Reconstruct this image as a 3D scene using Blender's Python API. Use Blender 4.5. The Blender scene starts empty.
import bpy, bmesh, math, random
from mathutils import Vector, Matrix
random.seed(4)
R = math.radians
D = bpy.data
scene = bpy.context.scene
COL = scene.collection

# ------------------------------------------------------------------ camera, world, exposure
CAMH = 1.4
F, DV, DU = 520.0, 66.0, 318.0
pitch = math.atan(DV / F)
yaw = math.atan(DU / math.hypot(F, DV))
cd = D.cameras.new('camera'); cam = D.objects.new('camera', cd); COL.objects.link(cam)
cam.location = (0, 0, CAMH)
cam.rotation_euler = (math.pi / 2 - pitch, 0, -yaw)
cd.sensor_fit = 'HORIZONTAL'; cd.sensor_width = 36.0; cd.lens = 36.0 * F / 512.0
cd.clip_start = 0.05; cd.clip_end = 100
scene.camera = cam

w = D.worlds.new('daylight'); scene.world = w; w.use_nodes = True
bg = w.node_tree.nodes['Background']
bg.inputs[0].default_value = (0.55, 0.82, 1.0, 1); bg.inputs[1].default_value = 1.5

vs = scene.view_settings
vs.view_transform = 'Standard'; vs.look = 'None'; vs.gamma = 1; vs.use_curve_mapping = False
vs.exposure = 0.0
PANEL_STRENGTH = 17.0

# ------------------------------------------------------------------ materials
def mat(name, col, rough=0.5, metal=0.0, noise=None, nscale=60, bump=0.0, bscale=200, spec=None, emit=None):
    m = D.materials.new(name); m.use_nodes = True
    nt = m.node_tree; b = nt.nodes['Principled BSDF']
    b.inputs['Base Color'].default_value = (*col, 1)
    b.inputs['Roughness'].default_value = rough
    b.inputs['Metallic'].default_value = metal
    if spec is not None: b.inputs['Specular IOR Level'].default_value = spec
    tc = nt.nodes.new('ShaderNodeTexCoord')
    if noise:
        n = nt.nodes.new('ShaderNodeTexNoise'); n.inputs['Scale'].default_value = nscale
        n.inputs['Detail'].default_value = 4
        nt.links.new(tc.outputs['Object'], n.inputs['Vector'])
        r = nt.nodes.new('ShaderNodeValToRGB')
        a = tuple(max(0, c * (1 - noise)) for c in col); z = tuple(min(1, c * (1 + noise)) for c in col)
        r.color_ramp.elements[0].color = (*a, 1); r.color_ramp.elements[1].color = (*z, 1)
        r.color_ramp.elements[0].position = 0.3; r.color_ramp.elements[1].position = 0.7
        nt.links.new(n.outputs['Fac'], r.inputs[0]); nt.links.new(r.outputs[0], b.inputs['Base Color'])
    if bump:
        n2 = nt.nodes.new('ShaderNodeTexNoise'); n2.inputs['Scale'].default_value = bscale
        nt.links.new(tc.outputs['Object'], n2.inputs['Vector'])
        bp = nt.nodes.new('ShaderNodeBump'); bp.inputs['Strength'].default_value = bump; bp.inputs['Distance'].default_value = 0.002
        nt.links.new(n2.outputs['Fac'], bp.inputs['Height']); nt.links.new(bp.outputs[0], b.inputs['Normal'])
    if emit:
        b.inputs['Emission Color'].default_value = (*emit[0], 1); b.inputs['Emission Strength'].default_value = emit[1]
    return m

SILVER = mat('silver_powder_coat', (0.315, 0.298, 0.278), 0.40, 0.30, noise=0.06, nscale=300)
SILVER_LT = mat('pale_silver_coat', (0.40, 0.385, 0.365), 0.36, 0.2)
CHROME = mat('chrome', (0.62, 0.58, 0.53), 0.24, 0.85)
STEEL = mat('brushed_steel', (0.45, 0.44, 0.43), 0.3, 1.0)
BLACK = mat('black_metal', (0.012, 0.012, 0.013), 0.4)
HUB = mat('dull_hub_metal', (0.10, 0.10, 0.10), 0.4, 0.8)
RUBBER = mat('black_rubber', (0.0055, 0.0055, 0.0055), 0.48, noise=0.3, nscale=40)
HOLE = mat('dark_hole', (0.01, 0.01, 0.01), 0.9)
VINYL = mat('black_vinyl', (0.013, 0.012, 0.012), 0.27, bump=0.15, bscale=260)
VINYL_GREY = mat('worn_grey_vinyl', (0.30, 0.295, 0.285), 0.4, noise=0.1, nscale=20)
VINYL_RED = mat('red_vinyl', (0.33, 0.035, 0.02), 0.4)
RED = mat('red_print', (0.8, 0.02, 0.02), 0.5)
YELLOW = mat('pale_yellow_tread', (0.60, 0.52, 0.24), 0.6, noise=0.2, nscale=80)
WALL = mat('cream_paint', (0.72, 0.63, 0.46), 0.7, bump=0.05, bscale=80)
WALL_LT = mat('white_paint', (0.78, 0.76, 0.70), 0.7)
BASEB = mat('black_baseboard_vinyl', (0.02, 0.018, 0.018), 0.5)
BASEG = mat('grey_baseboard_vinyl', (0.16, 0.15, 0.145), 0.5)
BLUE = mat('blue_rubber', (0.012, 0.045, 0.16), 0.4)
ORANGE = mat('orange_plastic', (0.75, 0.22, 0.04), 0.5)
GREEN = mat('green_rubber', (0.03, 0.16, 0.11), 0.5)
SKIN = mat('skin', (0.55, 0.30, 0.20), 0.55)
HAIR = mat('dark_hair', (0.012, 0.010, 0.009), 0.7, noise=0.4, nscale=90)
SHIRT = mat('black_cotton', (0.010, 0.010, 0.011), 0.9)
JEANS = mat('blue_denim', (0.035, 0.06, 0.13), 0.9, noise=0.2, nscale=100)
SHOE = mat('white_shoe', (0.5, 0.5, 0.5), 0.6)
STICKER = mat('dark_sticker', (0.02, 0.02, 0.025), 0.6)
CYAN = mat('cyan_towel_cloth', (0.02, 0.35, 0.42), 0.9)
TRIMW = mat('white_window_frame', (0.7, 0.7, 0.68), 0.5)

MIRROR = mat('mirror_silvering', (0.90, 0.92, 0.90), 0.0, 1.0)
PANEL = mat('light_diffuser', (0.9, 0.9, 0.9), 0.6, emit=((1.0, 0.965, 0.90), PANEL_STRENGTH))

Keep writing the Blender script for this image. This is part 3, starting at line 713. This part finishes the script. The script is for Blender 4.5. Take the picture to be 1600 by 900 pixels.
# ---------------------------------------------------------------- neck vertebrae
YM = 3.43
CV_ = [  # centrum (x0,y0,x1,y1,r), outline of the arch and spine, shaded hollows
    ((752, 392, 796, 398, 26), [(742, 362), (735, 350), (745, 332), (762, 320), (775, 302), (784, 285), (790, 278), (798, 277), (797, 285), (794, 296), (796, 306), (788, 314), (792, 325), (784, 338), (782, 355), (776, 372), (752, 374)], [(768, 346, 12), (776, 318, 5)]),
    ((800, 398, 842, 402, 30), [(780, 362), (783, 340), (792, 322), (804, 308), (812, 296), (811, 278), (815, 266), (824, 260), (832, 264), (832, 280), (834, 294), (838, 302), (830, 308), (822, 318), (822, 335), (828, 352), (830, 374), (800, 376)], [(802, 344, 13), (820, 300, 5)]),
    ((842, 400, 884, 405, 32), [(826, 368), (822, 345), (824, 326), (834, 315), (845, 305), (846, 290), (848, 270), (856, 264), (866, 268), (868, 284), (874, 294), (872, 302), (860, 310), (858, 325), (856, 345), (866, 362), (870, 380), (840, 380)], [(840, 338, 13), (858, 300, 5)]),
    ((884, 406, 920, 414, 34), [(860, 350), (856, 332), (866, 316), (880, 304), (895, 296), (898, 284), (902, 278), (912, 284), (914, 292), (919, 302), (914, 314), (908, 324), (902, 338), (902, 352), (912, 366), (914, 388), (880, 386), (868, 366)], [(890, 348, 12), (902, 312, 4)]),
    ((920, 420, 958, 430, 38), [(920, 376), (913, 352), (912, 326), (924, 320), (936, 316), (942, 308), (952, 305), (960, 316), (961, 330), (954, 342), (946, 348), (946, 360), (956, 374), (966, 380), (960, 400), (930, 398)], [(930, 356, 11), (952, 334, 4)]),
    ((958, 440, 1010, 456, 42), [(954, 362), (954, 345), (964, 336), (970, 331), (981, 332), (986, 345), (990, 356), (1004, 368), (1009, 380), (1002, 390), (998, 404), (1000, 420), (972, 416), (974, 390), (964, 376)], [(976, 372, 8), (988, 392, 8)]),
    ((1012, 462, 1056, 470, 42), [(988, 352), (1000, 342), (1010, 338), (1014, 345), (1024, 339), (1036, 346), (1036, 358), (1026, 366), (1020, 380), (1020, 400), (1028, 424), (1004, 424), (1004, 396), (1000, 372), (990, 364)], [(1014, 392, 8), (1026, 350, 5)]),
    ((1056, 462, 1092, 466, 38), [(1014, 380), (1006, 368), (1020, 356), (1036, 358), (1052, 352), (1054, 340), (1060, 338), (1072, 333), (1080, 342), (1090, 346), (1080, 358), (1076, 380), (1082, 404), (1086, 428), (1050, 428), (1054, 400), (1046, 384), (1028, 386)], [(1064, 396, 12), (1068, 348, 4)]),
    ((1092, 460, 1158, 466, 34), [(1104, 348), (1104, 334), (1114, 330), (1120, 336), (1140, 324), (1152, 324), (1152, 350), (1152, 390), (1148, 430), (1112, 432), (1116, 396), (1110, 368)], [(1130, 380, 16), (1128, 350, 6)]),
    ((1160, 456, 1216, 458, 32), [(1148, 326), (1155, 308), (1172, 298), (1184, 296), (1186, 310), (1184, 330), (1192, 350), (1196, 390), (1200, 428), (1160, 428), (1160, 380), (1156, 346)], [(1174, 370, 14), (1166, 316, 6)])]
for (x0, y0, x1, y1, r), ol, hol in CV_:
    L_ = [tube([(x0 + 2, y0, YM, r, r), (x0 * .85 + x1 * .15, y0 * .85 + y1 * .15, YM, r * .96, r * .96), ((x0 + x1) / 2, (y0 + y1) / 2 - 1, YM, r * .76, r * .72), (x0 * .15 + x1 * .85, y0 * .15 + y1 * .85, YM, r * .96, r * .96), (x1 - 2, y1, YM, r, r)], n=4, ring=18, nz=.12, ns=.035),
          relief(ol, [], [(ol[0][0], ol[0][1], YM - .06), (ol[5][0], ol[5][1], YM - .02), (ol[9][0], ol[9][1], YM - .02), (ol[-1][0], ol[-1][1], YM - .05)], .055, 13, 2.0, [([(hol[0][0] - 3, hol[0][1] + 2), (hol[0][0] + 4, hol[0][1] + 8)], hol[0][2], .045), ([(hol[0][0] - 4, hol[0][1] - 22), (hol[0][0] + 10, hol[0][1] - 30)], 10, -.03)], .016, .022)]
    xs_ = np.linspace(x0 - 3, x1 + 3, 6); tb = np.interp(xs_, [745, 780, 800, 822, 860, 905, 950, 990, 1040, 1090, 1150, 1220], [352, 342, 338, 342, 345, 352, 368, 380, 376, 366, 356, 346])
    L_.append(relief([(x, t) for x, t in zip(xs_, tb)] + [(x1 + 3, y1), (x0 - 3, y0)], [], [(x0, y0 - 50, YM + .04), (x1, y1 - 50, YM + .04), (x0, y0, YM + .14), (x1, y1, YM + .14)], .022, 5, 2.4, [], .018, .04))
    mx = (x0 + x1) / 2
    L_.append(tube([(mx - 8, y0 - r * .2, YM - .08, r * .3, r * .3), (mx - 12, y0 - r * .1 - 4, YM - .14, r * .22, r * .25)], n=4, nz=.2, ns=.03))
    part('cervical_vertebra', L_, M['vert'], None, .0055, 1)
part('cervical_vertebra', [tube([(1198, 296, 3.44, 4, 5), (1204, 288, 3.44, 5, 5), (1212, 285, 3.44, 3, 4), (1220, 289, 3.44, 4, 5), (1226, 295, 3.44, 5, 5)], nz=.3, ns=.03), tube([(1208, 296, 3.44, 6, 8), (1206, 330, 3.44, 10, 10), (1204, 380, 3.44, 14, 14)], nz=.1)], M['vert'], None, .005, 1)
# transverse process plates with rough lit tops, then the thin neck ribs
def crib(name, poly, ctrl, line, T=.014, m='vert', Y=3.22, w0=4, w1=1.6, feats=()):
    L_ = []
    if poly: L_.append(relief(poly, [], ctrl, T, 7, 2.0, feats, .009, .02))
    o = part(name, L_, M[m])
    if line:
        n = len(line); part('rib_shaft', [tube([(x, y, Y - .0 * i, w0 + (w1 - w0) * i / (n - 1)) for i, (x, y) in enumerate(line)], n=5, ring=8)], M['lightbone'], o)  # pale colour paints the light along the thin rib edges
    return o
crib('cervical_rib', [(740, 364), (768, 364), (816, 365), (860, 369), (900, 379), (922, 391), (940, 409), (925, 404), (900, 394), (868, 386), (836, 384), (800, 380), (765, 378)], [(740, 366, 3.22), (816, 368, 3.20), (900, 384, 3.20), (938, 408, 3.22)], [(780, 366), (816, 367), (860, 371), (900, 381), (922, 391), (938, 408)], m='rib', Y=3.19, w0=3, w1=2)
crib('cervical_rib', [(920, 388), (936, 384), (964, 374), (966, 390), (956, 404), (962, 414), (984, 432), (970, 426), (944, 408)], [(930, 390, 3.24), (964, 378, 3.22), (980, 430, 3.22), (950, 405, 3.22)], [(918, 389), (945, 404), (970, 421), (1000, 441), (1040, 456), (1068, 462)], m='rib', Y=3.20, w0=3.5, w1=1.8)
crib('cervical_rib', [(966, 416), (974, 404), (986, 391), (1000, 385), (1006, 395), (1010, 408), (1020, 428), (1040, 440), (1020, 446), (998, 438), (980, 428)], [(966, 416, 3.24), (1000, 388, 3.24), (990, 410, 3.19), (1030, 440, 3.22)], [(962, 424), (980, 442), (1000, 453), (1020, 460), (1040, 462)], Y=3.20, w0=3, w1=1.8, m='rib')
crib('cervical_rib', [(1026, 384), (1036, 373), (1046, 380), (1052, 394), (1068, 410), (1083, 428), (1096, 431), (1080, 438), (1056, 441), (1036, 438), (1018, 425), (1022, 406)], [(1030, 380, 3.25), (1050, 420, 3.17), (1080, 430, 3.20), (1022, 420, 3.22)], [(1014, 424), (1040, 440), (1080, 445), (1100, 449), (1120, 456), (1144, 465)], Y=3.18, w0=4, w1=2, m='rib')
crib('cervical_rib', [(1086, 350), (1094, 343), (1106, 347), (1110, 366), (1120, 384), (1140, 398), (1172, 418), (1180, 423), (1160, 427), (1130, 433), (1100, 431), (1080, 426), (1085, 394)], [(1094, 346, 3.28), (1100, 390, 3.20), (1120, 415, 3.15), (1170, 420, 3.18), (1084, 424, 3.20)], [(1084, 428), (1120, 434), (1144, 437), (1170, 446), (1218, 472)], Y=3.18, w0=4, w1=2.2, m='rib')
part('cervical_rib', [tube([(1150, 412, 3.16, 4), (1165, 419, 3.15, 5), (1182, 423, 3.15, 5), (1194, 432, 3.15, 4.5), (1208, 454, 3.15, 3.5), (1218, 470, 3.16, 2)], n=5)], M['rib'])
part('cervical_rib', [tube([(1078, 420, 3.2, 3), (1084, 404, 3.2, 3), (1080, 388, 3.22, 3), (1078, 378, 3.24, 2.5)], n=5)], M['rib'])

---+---

PROBLEM: Transcribe precisely the lines between the one that contains "xs_ = np.linspace(x0" and the one that contains "L_.append(tube([(mx - 8, y0", counting those two lines as part of the range.

FULL ANSWER:
    xs_ = np.linspace(x0 - 3, x1 + 3, 6); tb = np.interp(xs_, [745, 780, 800, 822, 860, 905, 950, 990, 1040, 1090, 1150, 1220], [352, 342, 338, 342, 345, 352, 368, 380, 376, 366, 356, 346])
    L_.append(relief([(x, t) for x, t in zip(xs_, tb)] + [(x1 + 3, y1), (x0 - 3, y0)], [], [(x0, y0 - 50, YM + .04), (x1, y1 - 50, YM + .04), (x0, y0, YM + .14), (x1, y1, YM + .14)], .022, 5, 2.4, [], .018, .04))
    mx = (x0 + x1) / 2
    L_.append(tube([(mx - 8, y0 - r * .2, YM - .08, r * .3, r * .3), (mx - 12, y0 - r * .1 - 4, YM - .14, r * .22, r * .25)], n=4, nz=.2, ns=.03))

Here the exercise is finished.